Pertanto, i dubbi in ordine alla legittimazione sostanziale di uno studio legale associato a far valere un credito che (in quanto derivante da attività professionale) appare riferibile piuttosto al singolo professionista associato, non possono che essere risolti secondo i principi generali, in virtù dei quali occorre distinguere tra legittimazione al processo, riferita alla prospettazione contenuta nella domanda (l’attore deve infatti affermare di essere titolare del diritto dedotto in giudizio), e titolarità della posizione soggettiva oggetto dell’azione, riguardante, invece, la fondatezza, nel merito, della causa (Cass., Sez. U, 16/2/2016, n. 2951; Cass., Sez. 3, 18/07/2016, n. 14652; Cass., 21/07/2016, n. 15037; Cass., Sez. 6 - 3, 24/09/2018, n. 22525).
Soltanto la carenza di legittimazione ad agire può essere eccepita in ogni grado e stato del giudizio e può essere rilevata d’ufficio dal giudice, senza che ciò ponga problemi probatori, atteso che, in siffatti casi, si ragiona sulla base della domanda e della prospettazione in essa contenuta, mentre la titolarità del diritto fatto valere in giudizio è un elemento costitutivo della domanda, che può consistere in meri fatti o in fatti-diritto e che deve essere allegato e provato, salvo il riconoscimento, o lo svolgimento di difese incompatibili con la negazione, da parte del convenuto (Cass., Sez. U, 16/2/2016, n. 2951).
Orbene, nel caso in cui la parte abbia mancato di fornire la prova della legitimatio ad causam, soccorre il disposto di cui all’art. 182, cod. proc. civ., il quale, finalizzato al controllo della regolare costituzione delle parti, stabilisce, nella versione ratione temporis applicabile, che “il giudice istruttore verifica d’ufficio la regolarità della costituzione delle parti, invitandole a completare o mettere in regola gli atti e i documenti che riconosce difettosi” (primo comma) e, ove rilevi “un difetto di rappresentanza, assistenza o autorizzazione..., assegna alle parti un termine perentorio per la costituzione della persona a cui spetta la rappresentanza o l’assistenza...”, la cui osservanza “sana i vizi”.
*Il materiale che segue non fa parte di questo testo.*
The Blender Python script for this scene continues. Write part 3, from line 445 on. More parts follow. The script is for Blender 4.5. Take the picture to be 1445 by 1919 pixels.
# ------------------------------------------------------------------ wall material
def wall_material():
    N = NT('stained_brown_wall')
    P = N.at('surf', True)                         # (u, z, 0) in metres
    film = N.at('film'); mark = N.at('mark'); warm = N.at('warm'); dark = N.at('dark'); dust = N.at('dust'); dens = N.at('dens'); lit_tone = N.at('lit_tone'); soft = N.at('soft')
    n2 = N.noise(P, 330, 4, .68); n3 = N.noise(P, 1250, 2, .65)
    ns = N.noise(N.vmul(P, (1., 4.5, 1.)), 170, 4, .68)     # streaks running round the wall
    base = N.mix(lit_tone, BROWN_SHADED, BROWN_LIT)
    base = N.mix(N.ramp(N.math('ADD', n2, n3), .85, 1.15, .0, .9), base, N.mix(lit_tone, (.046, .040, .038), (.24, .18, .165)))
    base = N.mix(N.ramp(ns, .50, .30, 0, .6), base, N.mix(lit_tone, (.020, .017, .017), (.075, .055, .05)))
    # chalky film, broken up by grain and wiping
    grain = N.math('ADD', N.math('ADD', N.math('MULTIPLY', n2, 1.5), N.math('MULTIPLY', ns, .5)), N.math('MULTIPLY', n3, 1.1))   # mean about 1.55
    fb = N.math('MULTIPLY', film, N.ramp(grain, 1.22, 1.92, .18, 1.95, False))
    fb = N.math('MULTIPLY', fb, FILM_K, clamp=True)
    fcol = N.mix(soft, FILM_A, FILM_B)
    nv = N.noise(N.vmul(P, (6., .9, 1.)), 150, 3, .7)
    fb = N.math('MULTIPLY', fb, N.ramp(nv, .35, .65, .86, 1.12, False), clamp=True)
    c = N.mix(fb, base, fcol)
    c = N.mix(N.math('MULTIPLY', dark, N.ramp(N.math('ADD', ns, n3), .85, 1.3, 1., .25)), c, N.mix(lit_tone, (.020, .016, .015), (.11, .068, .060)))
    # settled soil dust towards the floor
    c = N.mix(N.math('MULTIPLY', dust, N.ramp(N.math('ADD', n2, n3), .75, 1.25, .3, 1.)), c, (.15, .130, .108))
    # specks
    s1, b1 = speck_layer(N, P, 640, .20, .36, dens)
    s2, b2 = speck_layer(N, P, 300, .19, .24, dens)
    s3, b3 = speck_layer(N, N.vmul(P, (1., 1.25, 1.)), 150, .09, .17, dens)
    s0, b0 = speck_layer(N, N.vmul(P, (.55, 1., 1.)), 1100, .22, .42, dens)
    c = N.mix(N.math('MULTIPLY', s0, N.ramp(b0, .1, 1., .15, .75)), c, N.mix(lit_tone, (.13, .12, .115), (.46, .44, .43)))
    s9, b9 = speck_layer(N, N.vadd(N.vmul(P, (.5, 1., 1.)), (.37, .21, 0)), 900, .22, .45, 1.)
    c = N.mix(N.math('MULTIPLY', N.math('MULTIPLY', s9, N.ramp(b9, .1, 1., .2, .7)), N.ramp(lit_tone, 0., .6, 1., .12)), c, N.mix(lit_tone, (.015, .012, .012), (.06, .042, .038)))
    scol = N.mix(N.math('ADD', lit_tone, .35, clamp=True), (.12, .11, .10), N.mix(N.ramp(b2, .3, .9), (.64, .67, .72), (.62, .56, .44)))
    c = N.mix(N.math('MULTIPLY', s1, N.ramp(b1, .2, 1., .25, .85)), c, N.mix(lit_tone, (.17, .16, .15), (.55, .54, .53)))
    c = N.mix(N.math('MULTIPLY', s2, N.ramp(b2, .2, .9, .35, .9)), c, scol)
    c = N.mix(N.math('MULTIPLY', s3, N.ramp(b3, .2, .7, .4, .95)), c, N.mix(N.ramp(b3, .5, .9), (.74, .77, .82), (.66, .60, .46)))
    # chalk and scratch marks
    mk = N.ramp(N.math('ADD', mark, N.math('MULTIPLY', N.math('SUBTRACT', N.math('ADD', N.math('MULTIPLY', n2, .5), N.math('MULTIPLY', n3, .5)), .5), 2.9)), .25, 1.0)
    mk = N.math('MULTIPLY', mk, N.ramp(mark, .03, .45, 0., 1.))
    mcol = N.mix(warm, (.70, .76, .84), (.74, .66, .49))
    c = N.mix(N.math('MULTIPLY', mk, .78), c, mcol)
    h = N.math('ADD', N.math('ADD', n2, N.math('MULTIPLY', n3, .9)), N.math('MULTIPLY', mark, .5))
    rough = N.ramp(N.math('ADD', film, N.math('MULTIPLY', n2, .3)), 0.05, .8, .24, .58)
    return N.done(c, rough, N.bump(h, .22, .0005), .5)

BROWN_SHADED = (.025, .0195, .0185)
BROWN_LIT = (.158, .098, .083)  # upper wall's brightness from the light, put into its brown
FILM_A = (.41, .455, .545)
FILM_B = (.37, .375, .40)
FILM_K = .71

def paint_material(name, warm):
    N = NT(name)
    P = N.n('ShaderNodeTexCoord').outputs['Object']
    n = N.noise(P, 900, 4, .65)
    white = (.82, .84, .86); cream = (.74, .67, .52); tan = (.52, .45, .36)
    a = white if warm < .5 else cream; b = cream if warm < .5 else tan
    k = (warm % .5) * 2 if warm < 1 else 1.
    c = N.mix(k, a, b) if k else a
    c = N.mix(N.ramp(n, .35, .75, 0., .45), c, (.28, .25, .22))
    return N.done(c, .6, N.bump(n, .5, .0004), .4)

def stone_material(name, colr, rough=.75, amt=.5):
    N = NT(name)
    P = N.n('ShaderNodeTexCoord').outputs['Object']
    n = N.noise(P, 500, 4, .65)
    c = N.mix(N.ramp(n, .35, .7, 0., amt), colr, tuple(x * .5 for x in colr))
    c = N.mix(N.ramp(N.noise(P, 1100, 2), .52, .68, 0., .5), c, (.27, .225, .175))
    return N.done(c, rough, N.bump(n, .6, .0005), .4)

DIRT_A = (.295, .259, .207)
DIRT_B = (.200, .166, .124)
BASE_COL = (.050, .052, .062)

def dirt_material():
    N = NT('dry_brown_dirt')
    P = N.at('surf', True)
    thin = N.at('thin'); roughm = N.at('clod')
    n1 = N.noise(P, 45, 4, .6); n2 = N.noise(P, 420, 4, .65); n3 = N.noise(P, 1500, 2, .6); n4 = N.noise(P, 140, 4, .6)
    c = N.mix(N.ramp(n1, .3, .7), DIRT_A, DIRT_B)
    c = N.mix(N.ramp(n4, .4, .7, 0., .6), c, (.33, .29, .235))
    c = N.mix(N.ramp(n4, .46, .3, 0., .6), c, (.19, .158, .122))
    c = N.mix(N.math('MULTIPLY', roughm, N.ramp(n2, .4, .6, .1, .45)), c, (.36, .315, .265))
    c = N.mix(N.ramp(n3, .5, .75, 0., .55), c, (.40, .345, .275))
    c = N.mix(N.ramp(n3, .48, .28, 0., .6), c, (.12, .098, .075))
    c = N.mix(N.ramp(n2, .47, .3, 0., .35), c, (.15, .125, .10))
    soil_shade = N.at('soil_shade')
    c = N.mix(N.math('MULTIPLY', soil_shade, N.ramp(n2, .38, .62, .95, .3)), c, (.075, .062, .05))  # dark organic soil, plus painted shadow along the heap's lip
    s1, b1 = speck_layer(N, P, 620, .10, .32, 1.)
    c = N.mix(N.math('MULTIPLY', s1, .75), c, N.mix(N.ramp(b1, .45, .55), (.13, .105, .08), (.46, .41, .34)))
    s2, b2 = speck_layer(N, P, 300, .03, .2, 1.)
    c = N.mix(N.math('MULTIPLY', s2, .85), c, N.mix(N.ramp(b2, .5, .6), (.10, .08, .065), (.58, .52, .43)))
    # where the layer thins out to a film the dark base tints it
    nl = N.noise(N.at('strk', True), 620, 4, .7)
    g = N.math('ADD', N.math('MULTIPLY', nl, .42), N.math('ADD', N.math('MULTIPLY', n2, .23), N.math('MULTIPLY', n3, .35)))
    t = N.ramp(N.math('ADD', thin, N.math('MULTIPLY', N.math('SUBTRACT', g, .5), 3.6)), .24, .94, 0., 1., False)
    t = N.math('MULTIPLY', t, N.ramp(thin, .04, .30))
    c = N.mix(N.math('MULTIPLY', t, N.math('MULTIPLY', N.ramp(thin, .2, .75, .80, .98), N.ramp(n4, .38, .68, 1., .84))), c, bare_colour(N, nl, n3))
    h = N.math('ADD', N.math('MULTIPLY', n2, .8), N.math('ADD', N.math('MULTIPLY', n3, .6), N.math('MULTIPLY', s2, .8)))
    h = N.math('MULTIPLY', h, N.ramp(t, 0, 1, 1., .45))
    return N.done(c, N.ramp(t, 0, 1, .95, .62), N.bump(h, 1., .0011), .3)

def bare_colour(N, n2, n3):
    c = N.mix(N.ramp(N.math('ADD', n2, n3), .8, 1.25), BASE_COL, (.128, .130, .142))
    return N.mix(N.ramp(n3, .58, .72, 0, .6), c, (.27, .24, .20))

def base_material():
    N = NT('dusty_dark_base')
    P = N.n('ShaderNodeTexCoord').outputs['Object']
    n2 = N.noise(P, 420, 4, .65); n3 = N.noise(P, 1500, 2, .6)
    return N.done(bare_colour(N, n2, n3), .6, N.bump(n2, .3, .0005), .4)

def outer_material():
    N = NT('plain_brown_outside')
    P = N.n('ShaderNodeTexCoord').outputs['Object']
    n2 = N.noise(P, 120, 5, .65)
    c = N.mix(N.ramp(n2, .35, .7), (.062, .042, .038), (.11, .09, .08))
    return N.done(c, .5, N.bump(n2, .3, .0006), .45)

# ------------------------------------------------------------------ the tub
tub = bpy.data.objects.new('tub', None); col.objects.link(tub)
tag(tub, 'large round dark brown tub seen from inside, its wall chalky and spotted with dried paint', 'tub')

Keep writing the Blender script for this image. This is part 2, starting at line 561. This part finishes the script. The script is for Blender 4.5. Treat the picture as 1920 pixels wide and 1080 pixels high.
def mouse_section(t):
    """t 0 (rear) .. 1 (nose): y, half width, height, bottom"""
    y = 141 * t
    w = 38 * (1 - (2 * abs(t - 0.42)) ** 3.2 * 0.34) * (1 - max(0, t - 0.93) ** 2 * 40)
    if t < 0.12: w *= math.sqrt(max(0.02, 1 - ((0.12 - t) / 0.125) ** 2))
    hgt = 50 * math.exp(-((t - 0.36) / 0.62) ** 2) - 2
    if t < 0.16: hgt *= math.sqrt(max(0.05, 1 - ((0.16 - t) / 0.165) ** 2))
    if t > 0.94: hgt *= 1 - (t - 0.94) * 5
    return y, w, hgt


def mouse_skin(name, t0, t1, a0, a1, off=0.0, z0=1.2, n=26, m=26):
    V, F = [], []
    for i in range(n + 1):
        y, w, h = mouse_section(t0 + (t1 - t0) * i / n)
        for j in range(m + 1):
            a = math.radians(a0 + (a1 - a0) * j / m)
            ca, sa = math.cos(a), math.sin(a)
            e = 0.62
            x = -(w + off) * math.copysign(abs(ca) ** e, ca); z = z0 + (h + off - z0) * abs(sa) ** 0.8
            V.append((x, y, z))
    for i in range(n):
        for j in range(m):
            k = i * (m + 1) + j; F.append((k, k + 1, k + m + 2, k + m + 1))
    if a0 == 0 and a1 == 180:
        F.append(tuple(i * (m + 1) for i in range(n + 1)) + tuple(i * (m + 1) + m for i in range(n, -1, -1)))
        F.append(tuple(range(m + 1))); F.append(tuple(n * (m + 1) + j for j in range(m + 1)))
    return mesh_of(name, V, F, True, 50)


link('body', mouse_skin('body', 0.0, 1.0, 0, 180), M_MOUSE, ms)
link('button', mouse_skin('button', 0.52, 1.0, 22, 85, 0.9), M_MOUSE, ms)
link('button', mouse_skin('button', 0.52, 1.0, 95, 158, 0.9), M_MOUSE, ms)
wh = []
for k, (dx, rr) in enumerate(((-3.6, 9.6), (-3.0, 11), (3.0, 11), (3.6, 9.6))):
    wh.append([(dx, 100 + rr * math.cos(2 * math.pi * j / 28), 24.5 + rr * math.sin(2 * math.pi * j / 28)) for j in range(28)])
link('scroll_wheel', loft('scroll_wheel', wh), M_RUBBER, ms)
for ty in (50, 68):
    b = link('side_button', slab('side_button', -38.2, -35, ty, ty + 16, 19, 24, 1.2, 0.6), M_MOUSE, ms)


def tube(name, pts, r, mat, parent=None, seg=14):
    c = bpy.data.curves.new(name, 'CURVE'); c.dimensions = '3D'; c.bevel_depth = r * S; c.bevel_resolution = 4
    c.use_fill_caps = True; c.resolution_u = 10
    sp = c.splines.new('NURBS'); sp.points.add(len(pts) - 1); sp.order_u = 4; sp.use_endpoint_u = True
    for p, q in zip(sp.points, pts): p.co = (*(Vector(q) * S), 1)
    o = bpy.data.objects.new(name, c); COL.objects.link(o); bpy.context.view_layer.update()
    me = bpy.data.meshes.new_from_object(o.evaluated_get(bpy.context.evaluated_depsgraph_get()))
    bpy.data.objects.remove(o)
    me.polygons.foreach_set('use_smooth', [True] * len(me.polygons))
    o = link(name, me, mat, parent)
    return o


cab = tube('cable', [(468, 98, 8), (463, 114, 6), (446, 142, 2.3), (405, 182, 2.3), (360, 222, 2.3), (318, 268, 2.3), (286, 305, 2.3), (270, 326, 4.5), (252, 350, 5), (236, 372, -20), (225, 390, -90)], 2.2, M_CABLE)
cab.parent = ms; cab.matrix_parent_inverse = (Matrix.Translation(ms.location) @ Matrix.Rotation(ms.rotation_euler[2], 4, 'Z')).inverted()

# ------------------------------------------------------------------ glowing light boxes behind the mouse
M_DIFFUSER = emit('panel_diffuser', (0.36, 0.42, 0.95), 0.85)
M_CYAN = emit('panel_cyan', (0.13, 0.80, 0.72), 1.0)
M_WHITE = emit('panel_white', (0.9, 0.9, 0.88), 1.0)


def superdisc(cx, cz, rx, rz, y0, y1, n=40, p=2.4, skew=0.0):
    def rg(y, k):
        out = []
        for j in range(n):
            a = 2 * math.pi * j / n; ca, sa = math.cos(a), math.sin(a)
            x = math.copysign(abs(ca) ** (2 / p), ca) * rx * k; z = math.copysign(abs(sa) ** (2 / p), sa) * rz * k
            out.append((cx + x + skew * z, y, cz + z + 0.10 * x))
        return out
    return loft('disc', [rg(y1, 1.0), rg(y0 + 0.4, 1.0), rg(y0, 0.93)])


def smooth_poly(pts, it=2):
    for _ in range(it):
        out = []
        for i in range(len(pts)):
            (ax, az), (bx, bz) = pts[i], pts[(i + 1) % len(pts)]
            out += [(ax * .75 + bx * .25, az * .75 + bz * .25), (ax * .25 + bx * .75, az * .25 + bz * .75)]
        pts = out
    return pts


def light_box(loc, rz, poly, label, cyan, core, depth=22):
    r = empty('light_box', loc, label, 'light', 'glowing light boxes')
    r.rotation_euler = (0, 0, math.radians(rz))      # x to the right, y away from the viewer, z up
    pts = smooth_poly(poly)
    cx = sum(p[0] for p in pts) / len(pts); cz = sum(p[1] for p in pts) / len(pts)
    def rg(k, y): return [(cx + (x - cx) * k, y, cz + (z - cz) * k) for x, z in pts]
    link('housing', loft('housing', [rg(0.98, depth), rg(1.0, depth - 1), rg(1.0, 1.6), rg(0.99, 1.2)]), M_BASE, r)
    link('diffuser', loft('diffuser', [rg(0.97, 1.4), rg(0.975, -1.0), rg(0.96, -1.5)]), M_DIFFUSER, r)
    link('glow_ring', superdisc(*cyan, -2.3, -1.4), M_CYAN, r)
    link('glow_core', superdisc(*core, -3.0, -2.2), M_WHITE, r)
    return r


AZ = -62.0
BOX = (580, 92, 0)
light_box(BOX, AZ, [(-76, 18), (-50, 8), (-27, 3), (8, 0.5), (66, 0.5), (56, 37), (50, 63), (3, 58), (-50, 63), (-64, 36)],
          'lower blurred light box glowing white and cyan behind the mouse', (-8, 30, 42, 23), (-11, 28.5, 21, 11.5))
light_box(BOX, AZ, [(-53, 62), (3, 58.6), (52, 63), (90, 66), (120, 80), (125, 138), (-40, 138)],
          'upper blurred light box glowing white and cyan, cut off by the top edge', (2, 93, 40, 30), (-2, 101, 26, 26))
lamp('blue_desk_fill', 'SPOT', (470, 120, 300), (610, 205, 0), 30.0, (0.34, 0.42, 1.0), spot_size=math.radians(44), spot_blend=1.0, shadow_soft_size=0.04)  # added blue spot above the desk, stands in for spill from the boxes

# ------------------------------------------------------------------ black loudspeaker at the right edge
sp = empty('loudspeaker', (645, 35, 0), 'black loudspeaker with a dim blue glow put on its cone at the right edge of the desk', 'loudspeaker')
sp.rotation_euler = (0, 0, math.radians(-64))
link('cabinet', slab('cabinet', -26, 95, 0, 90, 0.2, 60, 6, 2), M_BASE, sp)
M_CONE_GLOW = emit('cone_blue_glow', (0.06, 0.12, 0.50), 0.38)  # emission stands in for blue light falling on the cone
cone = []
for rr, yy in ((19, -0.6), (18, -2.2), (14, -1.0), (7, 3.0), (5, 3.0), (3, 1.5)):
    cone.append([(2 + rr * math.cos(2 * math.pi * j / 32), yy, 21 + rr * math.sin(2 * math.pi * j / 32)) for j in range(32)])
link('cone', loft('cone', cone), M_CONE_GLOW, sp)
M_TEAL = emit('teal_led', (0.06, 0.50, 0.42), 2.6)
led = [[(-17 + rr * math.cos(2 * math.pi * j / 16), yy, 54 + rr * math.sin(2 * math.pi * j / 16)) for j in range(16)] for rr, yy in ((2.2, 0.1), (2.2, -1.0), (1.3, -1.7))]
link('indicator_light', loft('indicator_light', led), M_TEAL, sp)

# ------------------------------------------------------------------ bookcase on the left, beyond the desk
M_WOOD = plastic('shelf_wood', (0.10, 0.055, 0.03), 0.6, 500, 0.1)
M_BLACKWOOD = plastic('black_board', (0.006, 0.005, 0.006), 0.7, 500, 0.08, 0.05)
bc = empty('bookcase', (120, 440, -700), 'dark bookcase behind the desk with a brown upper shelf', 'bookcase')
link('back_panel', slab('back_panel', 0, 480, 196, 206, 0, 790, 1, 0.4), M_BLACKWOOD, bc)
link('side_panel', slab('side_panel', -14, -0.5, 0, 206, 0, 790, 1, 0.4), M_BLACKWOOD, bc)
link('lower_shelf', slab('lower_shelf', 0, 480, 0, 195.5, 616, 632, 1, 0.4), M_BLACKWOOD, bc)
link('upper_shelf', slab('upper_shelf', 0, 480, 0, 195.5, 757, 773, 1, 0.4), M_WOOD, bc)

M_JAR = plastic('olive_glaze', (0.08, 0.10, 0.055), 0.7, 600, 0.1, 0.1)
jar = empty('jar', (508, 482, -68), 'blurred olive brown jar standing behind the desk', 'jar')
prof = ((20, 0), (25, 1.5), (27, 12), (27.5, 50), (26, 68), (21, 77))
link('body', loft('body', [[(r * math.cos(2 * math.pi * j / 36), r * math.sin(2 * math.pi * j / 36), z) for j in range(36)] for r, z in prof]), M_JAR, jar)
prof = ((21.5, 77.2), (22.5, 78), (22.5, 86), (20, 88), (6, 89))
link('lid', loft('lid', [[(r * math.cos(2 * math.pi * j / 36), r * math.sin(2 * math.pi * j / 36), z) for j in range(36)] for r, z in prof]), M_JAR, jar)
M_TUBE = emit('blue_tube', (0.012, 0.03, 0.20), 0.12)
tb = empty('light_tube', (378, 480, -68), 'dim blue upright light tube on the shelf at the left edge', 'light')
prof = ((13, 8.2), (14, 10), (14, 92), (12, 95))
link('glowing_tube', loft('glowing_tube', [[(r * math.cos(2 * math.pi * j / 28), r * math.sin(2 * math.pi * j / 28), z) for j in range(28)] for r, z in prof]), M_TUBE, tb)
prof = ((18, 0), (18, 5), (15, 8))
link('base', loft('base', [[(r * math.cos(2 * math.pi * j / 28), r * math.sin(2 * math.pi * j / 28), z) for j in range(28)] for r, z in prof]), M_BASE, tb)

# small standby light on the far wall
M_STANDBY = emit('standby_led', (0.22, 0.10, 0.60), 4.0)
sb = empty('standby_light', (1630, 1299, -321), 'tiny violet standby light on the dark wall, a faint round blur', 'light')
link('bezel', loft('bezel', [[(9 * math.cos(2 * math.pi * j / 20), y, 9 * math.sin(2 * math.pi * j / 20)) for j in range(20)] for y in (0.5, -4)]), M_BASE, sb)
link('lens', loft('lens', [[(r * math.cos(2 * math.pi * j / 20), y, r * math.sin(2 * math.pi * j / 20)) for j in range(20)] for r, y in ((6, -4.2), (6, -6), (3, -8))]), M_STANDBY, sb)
La suddetta disposizione, in quanto collocata nel libro primo del codice di rito, ha portata di regola generale e non deroga, perciò, ad alcun diverso principio, sicché, non avendo natura eccezionale (contrariamente a quanto ipotizzato da una voce di dottrina), se ne deve ammettere l’interpretazione estensiva come l’applicazione analogica, la quale è ipotizzabile anche nel caso in cui la parte abbia mancato di fornire la prova della legitimatio ad causam, sebbene la stessa sia stata prospettata in modo coerente al rapporto sostanziale dedotto in giudizio, sicché il giudice, anche in siffatti casi, è tenuto a concedere un termine per regolarizzare la costituzione in giudizio (Cass., Sez. 2, 17/6/2014, n. 13711; Cass., Sez. 3, 16/11/2020, n. 25869, che ha escluso l’applicazione dell’art. 182 in un caso in cui non veniva in rilievo la mancata dimostrazione della legittimazione spesa nell’atto di appello, ma l’inesistenza di tale legittimazione, per come univocamente prospettata nell’atto di gravame, in sé e già in astratto considerata).